The American Liszt Society is not one of the country's most influential or affluent organizations. Founded in 1964, it has sought to stimulate studies, publications, and performances of music bearing a relationship (however remote) to Franz Liszt. Few knew or cared about it until recent years, when under the dynamic leadership of its president, Fernando Laires of the Peabody Conservatory, it suddenly came to life. Last October 5 through 8, it held its most ambitious annual meeting yet, drawing well over a hundred prominent scholars and performing artists to the handsome, new multi-million dollar Midland Center for the Arts [see November 1978 issue, page MA-29] in central Michigan.

Soviets fail to show

Liszt fanciers arrived in droves even though the biggest attraction, Tikhon Khrennikov, long-time boss of the Union of Soviet Composers, was forced at short notice to cancel his appearance as soloist with the Midland Symphony Orchestra, conducted by Don Th. Jaeger, in a performance of his own Piano Concerto No. 2. His place was taken by the veteran pianist, Edward Kilenyi, who was the featured pianist in the Beethoven Emperor Concerto. Khrennikov was not really missed, although his absence was a disappointment to some. Not to the Midland audience, however, since nobody would claim that the Khrennikov was a more interesting piece than the Beethoven.

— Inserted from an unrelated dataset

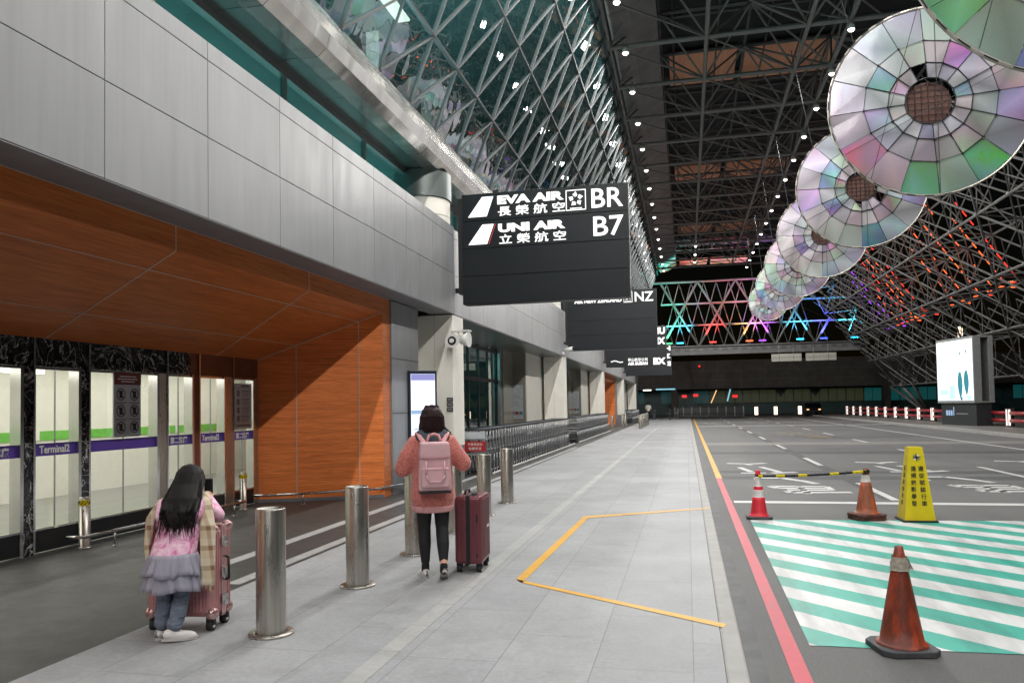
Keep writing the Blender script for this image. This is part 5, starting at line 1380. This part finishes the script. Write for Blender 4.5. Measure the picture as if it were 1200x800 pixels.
for tier, (z0, z1, r0, r1) in enumerate(((.62, .47, .165, .212), (.53, .36, .17, .215))):
    n = 96; rows_ = []
    for j in range(6):
        q = j/5; r = r0+(r1-r0)*q
        rows_.append([(0.0+r*(1+.10*q*math.sin(13*2*PI*k/n+tier+1.3*math.sin(k*.5)))*math.cos(2*PI*k/n), .03+.8*r*(1+.10*q*math.sin(13*2*PI*k/n+tier+1.3*math.sin(k*.5)))*math.sin(2*PI*k/n), z0+(z1-z0)*q+.012*q*math.sin(5*2*PI*k/n+tier)) for k in range(n)])
    vs = [[b.bm.verts.new(p) for p in r] for r in rows_]; i = b.mi('tulle')
    for A, B_ in zip(vs, vs[1:]):
        for k in range(n): f = b.bm.faces.new((A[k], A[(k+1) % n], B_[(k+1) % n], B_[k])); f.material_index = i; f.smooth = True
sk = b.build('skirt', C_, normals=False); m = sk.modifiers.new('thick', 'SOLIDIFY'); m.thickness = .004
jn = []
for s in (-1, 1): jn += [[(hp[s], .08), (kn[s], .06)], [(kn[s], .06), (V(kn[s]).lerp(V(an[s]), .5), .06)], [(V(kn[s]).lerp(V(an[s]), .5), .057), (V(an[s])+V((0, 0, .03)), .05)], [(V(an[s])+V((0, 0, .05)), .055), (V(an[s])+V((0, 0, .025)), .05)]]
for s in (-1, 1):
    for k in range(5): q = V(kn[s]).lerp(V(an[s]), .25+.16*k); jn.append([(q+V((random.uniform(-.008, .008), random.uniform(-.008, .008), 0)), (.06-.004*(k % 2), .06-.004*(k % 2), .014))])
blob('jeans', jn, 'jeans', C_, .006, 1)
shoe('sneaker', C_, (-.085, .04, 0), -.5, .21); shoe('sneaker', C_, (.01, -.07, .012), -1.15, .225, pitch=-.06)
random.seed(5)
hr = [[((.045, .295, 1.13), (.115, .12, .12)), ((.04, .23, 1.06), (.122, .10, .09))], [((.04, .23, 1.06), (.122, .1, .09)), ((.04, .09, .98), (.115, .05, .06))], [((.04, .09, .98), (.115, .05, .06)), ((.045, .01, .87), (.085, .03, .04))]]
for k in range(22):
    a = -.09+.25*k/21; e = V((.05+(a-.05)*.8+random.uniform(-.02, .03), -.03+random.uniform(-.02, .015)+.3*abs(a-.03), random.uniform(.80, .93)))
    hr += [[((a*.95, .07+.2*abs(a-.03), .98), (.02, .02, .03)), (e.lerp(V((a, .0, .95)), .4), (.014, .013, .02))], [(e.lerp(V((a, .0, .95)), .4), (.014, .013, .02)), (e, .005)]]
blob('hair', hr, 'hair_black', C_, .0065, 2)
b = MB()
for k in range(170):
    a = random.uniform(-.105, .175); q = abs(a-.035); p0 = V((.045+(a-.035)*.75, .215+random.uniform(-.02, .03)+.25*q, 1.17-.3*q)); p1 = V((a*1.0+.004, .085+random.uniform(-.02, .01)+.35*q, 1.0)); p2 = V((.045+(a-.045)*.92+random.uniform(-.02, .02), .0+random.uniform(-.025, .01)+.3*q, .9)); p3 = V((.05+(a-.05)*.8+random.uniform(-.05, .05), -.045+random.uniform(-.03, .03)+.3*q, random.uniform(.70, .86)))
    for u, v_, r0, r1 in ((p0, p1, .004, .0035), (p1, p2, .0035, .003), (p2, p3, .003, .001)): b.bar(u, v_, r0, 'hair_black', 4, r1, False)
b.build('loose_hair', C_)
sc = [[((.19, .16, .96), (.05, .03, .04)), ((.235, .06, .78), (.06, .02, .04))], [((.235, .06, .78), (.06, .02, .04)), ((.245, .02, .56), (.055, .016, .03))], [((.245, .02, .56), (.055, .016, .03)), ((.25, .0, .40), (.05, .013, .02))],
      [((.19, .16, .96), .04), ((.16, .3, 1.0), .035)], [((-.13, .2, .97), (.04, .03, .03)), ((-.215, .2, .84), (.035, .03, .04))], [((-.215, .2, .84), (.035, .03, .04)), ((-.225, .16, .64), (.025, .02, .03))], [((-.225, .16, .64), (.025, .02, .03)), ((-.215, .14, .54), (.015, .015, .02))], [((-.13, .2, .97), .03), ((-.06, .3, 1.0), .03)]]
for k in range(8): sc.append([((.205+.013*k, .0, .41), .006), ((.2+.014*k+random.uniform(-.01, .01), -.005, .33+random.uniform(-.02, .02)), .004)])
blob('scarf', sc, 'plaid_scarf', C_, .0065, 3)
o = V((-3.69, 4.95, 0))+Matrix.Rotation(math.radians(20), 3, 'Z') @ V((.145, .44, 1.0))
t = thing('mobile_phone', 'small black phone held up by the girl', 'phone', o, math.radians(20))
b = MB(); b.bb(-.033, .033, -.006, .006, 0, .12, 'black_metal'); b.build('casing', t, bevel=.006)
b = MB(); b.bb(-.028, .028, .0065, .0075, .01, .11, 'ink'); b.build('screen', t)

F2 = thing('person', 'distant man in white shirt walking away at far end of pavement', 'person', (-3.9, 80.5, 0), math.radians(5))
fb = [[((-.09, 0, .92), .11), ((.09, 0, .92), .11), ((0, 0, 1.3), (.18, .11, .1))], [((0, .02, 1.45), .05), ((0, .02, 1.55), .05)]]
for s in (-1, 1): fb += [[((s*.09, 0, .9), .095), ((s*.09, s*.1, .48), .06)], [((s*.09, s*.1, .48), .06), ((s*.09, s*.12-.04, .08), .04)], [((s*.09, s*.12-.04, .06), .04), ((s*.09, s*.12+.12, .04), .035)], [((s*.2, 0, 1.42), .05), ((s*.27, .06, 1.14), .04)], [((s*.27, .06, 1.14), .04), ((s*.22, .3, 1.02), .03)]] + hand((s*.22, .3, 1.02), (0, 1, -.1), (0, 0, 1), s)
fb += head((0, .03, 1.64), .1); blob('body', fb, 'skin', F2, .015, 3)
blob('shirt', [[((0, 0, .95), (.19, .14, .06)), ((0, 0, 1.4), (.2, .13, .09))], [((-.2, 0, 1.42), .07), ((-.28, .06, 1.14), .06)], [((.2, 0, 1.42), .07), ((.28, .06, 1.14), .06)]], 'white_shirt', F2, .018, 3)
blob('trousers', [[((-.09, 0, .9), .115), ((-.09, -.1, .48), .08)], [((-.09, -.1, .48), .08), ((-.09, -.16, .1), .06)], [((.09, 0, .9), .115), ((.09, .1, .48), .08)], [((.09, .1, .48), .08), ((.09, .08, .1), .06)]], 'car_paint', F2, .018, 3)
blob('hair', [[((0, .02, 1.68), (.1, .11, .09)), ((0, -.02, 1.64), (.1, .09, .08))]], 'hair_black', F2, .015, 2)
t = thing('suitcase', 'small dark suitcase beside the distant man', 'suitcase', (-3.3, 80.6, 0))
b = MB(); b.bb(-.18, .18, -.12, .12, .05, .6, 'screen_frame'); b.build('shell', t, bevel=.03); b = MB(); b.path([(-.1, 0, .6), (-.1, 0, 1.0), (.1, 0, 1.0), (.1, 0, .6)], .012, 'cart_steel'); b.build('handle', t); wheel4(t, (-.13, .13), (-.08, .08), .025)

There were a few other defections. Mark Podberezsky, also of the Soviet Union, who was scheduled to lecture on Soviet music, was also a no-show, as was Professor Robert Stevenson of the University of California in Los Angeles, but there were still more than enough performances and lectures to keep everybody busy from 9 a.m. in the morning through 10:30 p.m. at night with very little time for rest.

Pianists abound

Kilenyi was by no means the only artist to perform -- there were also full-length recitals by Eugene List, Bela Boszormenyi-Nagy, Carroll Glenn (assisted by Robert Werner), and Beveridge Webster. For one reason or another, none of these performers seemed to be in top form (List and Webster in particular had their troubles), but there was more than ample compensation for the listeners in the recitals of younger, lesser-known pianists, some of whom were downright sensational.

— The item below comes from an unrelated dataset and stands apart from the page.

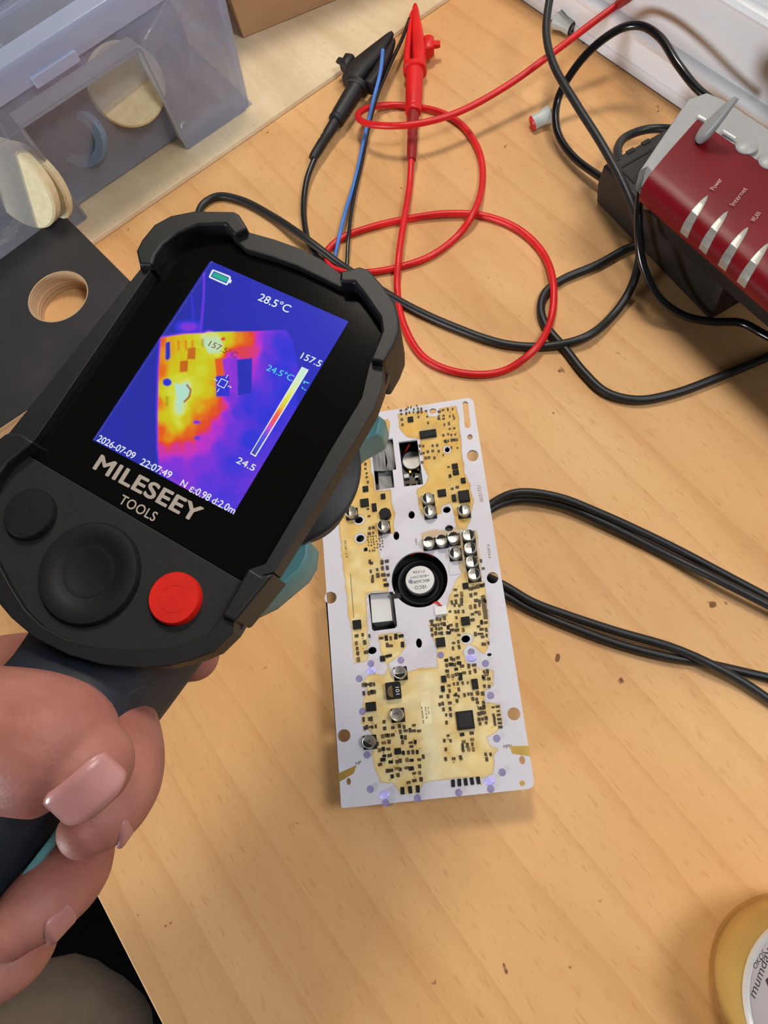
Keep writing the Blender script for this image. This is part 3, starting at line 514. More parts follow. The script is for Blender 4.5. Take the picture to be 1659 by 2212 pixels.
# ------------------------------------------------------------------ circuit board
ZB = 20.0
Bc = [at(1021, 858, ZB), at(1156, 1703, ZB), at(738, 1757, ZB)]
bv = (Bc[0]-Bc[1]); BL_ = np.linalg.norm(bv); bv /= BL_; bu = (Bc[1]-Bc[2]); bu -= bv*(bu@bv); BW_ = np.linalg.norm(bu); bu /= BW_; BO = Bc[1]-bu*BW_
def b2(px, py, z=ZB): d_ = at(px, py, z)-BO; return np.array([d_@bu, d_@bv])
def bwd(u, v, z): return BO*[1, 1, 0]+bu*u+bv*v+EZ*z
pcb = thing('circuit_board', 'white circuit board stained with yellow flux, lying beside the thermal imager', 'circuit board', (*bwd(BW_/2, BL_/2, 0)[:2], 0))
def bx2(mb): return xf(mb, lambda p: bwd(p[0], p[1], p[2]))
rr_ = 3.0; outl = []
for cx, cy, a0 in ((BW_-rr_, BL_-rr_, 0), (rr_, BL_-rr_, 90), (.8, .8, 180), (BW_-rr_, rr_, 270)):
    k = rr_ if (cx, cy) != (.8, .8) else .8
    outl += [(cx+k*math.cos(math.radians(a0+t)), cy+k*math.sin(math.radians(a0+t))) for t in range(0, 91, 15)]
def bcirc(px, py, r, ry=None, n=20): c_ = b2(px, py); m_ = abs(np.linalg.norm(b2(px+5, py)-b2(px-5, py)))/10; my = abs(np.linalg.norm(b2(px, py+5)-b2(px, py-5)))/10; return circ(c_, r*m_, n, (ry or r)*my)
def bpoly(l): return [tuple(b2(*p)) for p in l]
thru = [(714, 1291, 13), (743, 1589, 14), (1110, 1542, 14), (1021, 984, 12.5), (1015, 944, 6), (1064, 1248, 12.5)]
oval = [(753, 1688, 5, 7.5), (1128, 1642, 6.5, 9), (889, 1112, 7, 8.5), (856, 1157, 6.5, 9.5), (778, 1163, 9, 8), (905, 1389, 6.5, 10.5), (804, 1405, 9.5, 8), (1006, 1380, 9.5, 8), (970, 1141, 9, 7), (775, 1123, 9, 7.5), (965, 1101, 8.5, 7), (790, 1187, 5, 5), (935, 888, 8, 6), (966, 971, 5.5, 6), (1057, 1414, 5, 3.5), (1128, 1692, 3, 3)]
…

Andrzej Dutkiewicz, duo-pianists Ralph Markham and Kenneth Broadway, Raymond Herbert, Michael Habermann, soprano Ruth Drucker (assisted at the keyboard by Arno Drucker), Robin Harrison, and Robert Silverman were the younger artists. Of them, Habermann, a French-born American citizen now studying at the C. W. Post College of Long Island University, made the deepest impression with a recital featuring the rarely-heard music of the English-Parsee eccentric, Kaikhosru Shapurji Sorabji, which sounded for all the world like Lisztian improvisations on Ravel. Perhaps the most brilliant single performance of the four days was a magnificent reading of the Liszt B minor Sonata by Robert Silverman of the University of British Columbia. The Polish pianist-composer Dutkiewicz added a contemporary touch to the proceedings, and the Markham-Broadway duo offered the first American performance of Carl Czerny's not particularly inspired Grandes Variations Brillantes sur 'La Campanella' de Paganini, Op. 170.

Topics explored

In addition to the music-making, there were lectures by Harold Boxer, music director of the Voice of America ("Music, an International Communication"), Gregor Benko, curator of the International Piano Archives at the University of Maryland ("The Tradition Passes On: Liszt's Pupils"), Konrad Wolff of Montclair State College ("Liszt's Interest in Piano Technique"), Eugene Helm of the University of Maryland ("The Ill-Tempered Clavier: The Lisztian Piano as a Symbol of Distortion"), the writer of this report ("Liszt in America"), Robert Joseph Silverman, editor-publisher of The Piano Quarterly ("Music Publishing in Liszt's Day"), Julio Esteban of the Peabody Conservatory of Music ("The Influence of Literature in the Compositions of Liszt"), Charles Timbrell of Howard and American Universities ("Liszt and French Music"), David Kushner of the University of Florida ("The American Liszt Society"), and Alan Walker of McMaster University ("Liszt and Schubert: The Story of a Neglected Relationship"). It would have been difficult to assemble a more varied and provocative program around any other nineteenth-century musical figure, and the entire festival served to underline the crucial role played by Franz Liszt in the development of Romantic Music.

This year, the American Liszt Society will hold its annual meeting in the Library of Congress, and an even more ambitious program of performances and lectures is promised. All of which can be taken as a sign of the burgeoning neo-Romanticism which seems to be sweeping the country nowadays.